As a writer with a dislike of malls and distrust of politicians, I have a distaste for these trends and tendencies. No wonder ideals of goodness, truth, and beauty have been shunted off to a corner. No wonder many post-post-modernist practitioners of what's called (or used to be called) fine arts resist all three. And what of story in the current milieu? To believe that only one sort of thinking and action is acceptable (a thing that a thousand thousand memes tell us, though they do not agree on what sort it is) is the death of the novel. An insistence on conformity kills story. Examples of writers apologizing for their words are on the increase. Novels have been cancelled by publishers for violating correctness. Groupthink? Maybe we'll get some good satire.

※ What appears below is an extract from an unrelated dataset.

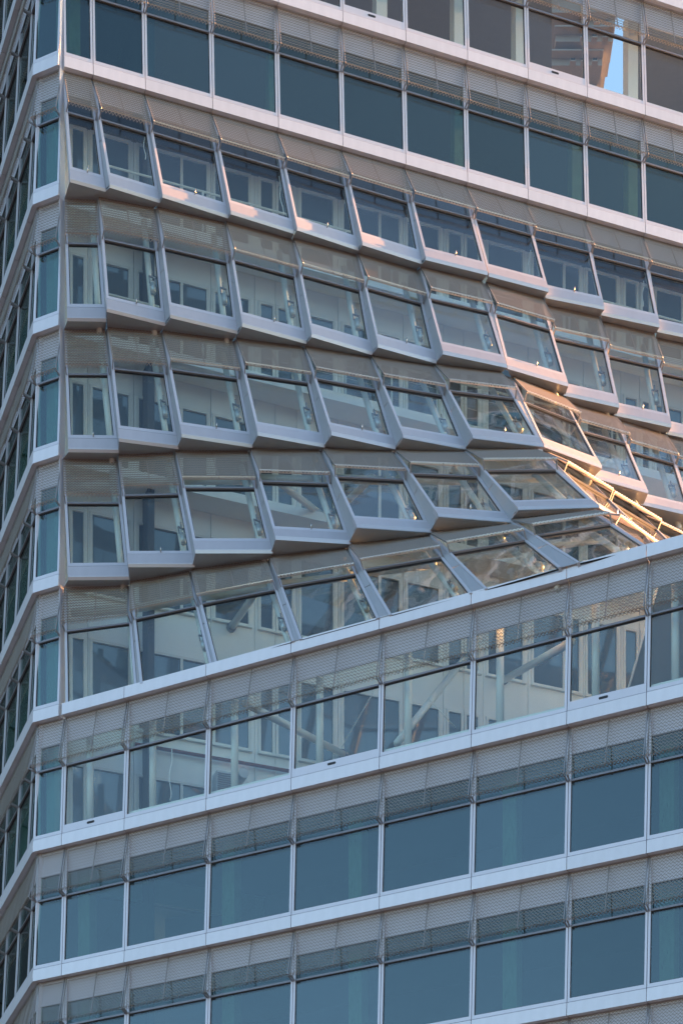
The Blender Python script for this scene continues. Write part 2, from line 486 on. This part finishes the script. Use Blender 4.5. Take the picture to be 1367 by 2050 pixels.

To attempt to enforce a set of proper ideas—even if and when they happen to look like pretty good ideas—onto all people is simply the death of narrative. Novels and narrative poems need varied, surprising sorts of human beings to propel them, and the writer needs to respect and fully know the peculiar depths of each one of them, no matter what characters believe, how they vote, or whether they "shop till they drop" or tilt against the system with all their tiny might. A novelist needs to love a whole world of people. She needs to be large, to contain multitudes, to be myriad-minded.